• _EXERCISE BRIEF_:
Repeat the listing in full, word for word.

• _STORED DATA_:
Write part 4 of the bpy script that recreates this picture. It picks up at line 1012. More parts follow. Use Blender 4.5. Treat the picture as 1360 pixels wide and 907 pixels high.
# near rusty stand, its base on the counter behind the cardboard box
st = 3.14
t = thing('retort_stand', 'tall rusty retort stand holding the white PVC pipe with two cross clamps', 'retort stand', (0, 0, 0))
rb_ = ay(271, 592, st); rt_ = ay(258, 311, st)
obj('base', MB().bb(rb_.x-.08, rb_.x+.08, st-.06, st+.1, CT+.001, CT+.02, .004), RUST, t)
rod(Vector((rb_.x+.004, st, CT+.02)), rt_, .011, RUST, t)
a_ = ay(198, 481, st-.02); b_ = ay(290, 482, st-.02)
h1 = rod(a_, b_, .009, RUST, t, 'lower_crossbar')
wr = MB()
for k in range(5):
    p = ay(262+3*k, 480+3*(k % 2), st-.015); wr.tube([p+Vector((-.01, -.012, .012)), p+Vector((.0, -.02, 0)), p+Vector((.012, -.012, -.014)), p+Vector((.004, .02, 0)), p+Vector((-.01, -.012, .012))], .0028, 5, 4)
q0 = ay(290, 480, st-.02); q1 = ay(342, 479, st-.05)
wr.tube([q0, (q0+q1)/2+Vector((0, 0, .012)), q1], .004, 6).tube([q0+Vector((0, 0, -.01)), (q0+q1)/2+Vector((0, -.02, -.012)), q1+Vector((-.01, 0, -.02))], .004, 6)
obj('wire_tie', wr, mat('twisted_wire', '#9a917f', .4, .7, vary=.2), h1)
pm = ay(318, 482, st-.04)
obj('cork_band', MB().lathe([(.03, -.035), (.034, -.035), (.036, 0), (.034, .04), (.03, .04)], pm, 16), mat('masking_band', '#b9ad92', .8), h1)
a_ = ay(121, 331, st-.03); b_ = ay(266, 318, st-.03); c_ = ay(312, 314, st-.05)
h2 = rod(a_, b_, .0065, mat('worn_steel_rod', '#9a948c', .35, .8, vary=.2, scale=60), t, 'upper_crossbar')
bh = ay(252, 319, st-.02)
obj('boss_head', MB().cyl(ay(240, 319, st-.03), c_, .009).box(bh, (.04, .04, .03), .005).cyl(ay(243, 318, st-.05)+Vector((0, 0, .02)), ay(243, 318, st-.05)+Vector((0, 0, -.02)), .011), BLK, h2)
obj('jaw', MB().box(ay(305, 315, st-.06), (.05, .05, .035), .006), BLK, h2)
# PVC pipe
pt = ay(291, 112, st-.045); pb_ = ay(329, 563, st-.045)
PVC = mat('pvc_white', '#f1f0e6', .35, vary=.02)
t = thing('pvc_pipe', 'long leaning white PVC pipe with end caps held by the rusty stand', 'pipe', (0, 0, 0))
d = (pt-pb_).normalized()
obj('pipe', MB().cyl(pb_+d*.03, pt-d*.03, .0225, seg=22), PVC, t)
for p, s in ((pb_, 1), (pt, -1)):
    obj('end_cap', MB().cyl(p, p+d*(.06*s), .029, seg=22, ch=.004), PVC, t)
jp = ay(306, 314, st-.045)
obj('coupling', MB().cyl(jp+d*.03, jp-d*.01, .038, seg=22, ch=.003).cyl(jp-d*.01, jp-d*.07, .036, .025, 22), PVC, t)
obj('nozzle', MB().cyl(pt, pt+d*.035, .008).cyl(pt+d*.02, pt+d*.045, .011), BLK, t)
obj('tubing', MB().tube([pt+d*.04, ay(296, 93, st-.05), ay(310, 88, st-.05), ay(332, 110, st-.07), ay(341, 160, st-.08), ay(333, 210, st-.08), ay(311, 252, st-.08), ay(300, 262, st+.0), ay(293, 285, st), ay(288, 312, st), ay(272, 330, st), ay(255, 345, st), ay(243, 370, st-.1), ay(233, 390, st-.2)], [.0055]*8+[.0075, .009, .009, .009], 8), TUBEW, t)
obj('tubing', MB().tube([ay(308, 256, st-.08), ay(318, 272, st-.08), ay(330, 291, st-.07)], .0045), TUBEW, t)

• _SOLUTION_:
Write part 4 of the bpy script that recreates this picture. It picks up at line 1012. More parts follow. Use Blender 4.5. Treat the picture as 1360 pixels wide and 907 pixels high.
# near rusty stand, its base on the counter behind the cardboard box
st = 3.14
t = thing('retort_stand', 'tall rusty retort stand holding the white PVC pipe with two cross clamps', 'retort stand', (0, 0, 0))
rb_ = ay(271, 592, st); rt_ = ay(258, 311, st)
obj('base', MB().bb(rb_.x-.08, rb_.x+.08, st-.06, st+.1, CT+.001, CT+.02, .004), RUST, t)
rod(Vector((rb_.x+.004, st, CT+.02)), rt_, .011, RUST, t)
a_ = ay(198, 481, st-.02); b_ = ay(290, 482, st-.02)
h1 = rod(a_, b_, .009, RUST, t, 'lower_crossbar')
wr = MB()
for k in range(5):
    p = ay(262+3*k, 480+3*(k % 2), st-.015); wr.tube([p+Vector((-.01, -.012, .012)), p+Vector((.0, -.02, 0)), p+Vector((.012, -.012, -.014)), p+Vector((.004, .02, 0)), p+Vector((-.01, -.012, .012))], .0028, 5, 4)
q0 = ay(290, 480, st-.02); q1 = ay(342, 479, st-.05)
wr.tube([q0, (q0+q1)/2+Vector((0, 0, .012)), q1], .004, 6).tube([q0+Vector((0, 0, -.01)), (q0+q1)/2+Vector((0, -.02, -.012)), q1+Vector((-.01, 0, -.02))], .004, 6)
obj('wire_tie', wr, mat('twisted_wire', '#9a917f', .4, .7, vary=.2), h1)
pm = ay(318, 482, st-.04)
obj('cork_band', MB().lathe([(.03, -.035), (.034, -.035), (.036, 0), (.034, .04), (.03, .04)], pm, 16), mat('masking_band', '#b9ad92', .8), h1)
a_ = ay(121, 331, st-.03); b_ = ay(266, 318, st-.03); c_ = ay(312, 314, st-.05)
h2 = rod(a_, b_, .0065, mat('worn_steel_rod', '#9a948c', .35, .8, vary=.2, scale=60), t, 'upper_crossbar')
bh = ay(252, 319, st-.02)
obj('boss_head', MB().cyl(ay(240, 319, st-.03), c_, .009).box(bh, (.04, .04, .03), .005).cyl(ay(243, 318, st-.05)+Vector((0, 0, .02)), ay(243, 318, st-.05)+Vector((0, 0, -.02)), .011), BLK, h2)
obj('jaw', MB().box(ay(305, 315, st-.06), (.05, .05, .035), .006), BLK, h2)
# PVC pipe
pt = ay(291, 112, st-.045); pb_ = ay(329, 563, st-.045)
PVC = mat('pvc_white', '#f1f0e6', .35, vary=.02)
t = thing('pvc_pipe', 'long leaning white PVC pipe with end caps held by the rusty stand', 'pipe', (0, 0, 0))
d = (pt-pb_).normalized()
obj('pipe', MB().cyl(pb_+d*.03, pt-d*.03, .0225, seg=22), PVC, t)
for p, s in ((pb_, 1), (pt, -1)):
    obj('end_cap', MB().cyl(p, p+d*(.06*s), .029, seg=22, ch=.004), PVC, t)
jp = ay(306, 314, st-.045)
obj('coupling', MB().cyl(jp+d*.03, jp-d*.01, .038, seg=22, ch=.003).cyl(jp-d*.01, jp-d*.07, .036, .025, 22), PVC, t)
obj('nozzle', MB().cyl(pt, pt+d*.035, .008).cyl(pt+d*.02, pt+d*.045, .011), BLK, t)
obj('tubing', MB().tube([pt+d*.04, ay(296, 93, st-.05), ay(310, 88, st-.05), ay(332, 110, st-.07), ay(341, 160, st-.08), ay(333, 210, st-.08), ay(311, 252, st-.08), ay(300, 262, st+.0), ay(293, 285, st), ay(288, 312, st), ay(272, 330, st), ay(255, 345, st), ay(243, 370, st-.1), ay(233, 390, st-.2)], [.0055]*8+[.0075, .009, .009, .009], 8), TUBEW, t)
obj('tubing', MB().tube([ay(308, 256, st-.08), ay(318, 272, st-.08), ay(330, 291, st-.07)], .0045), TUBEW, t)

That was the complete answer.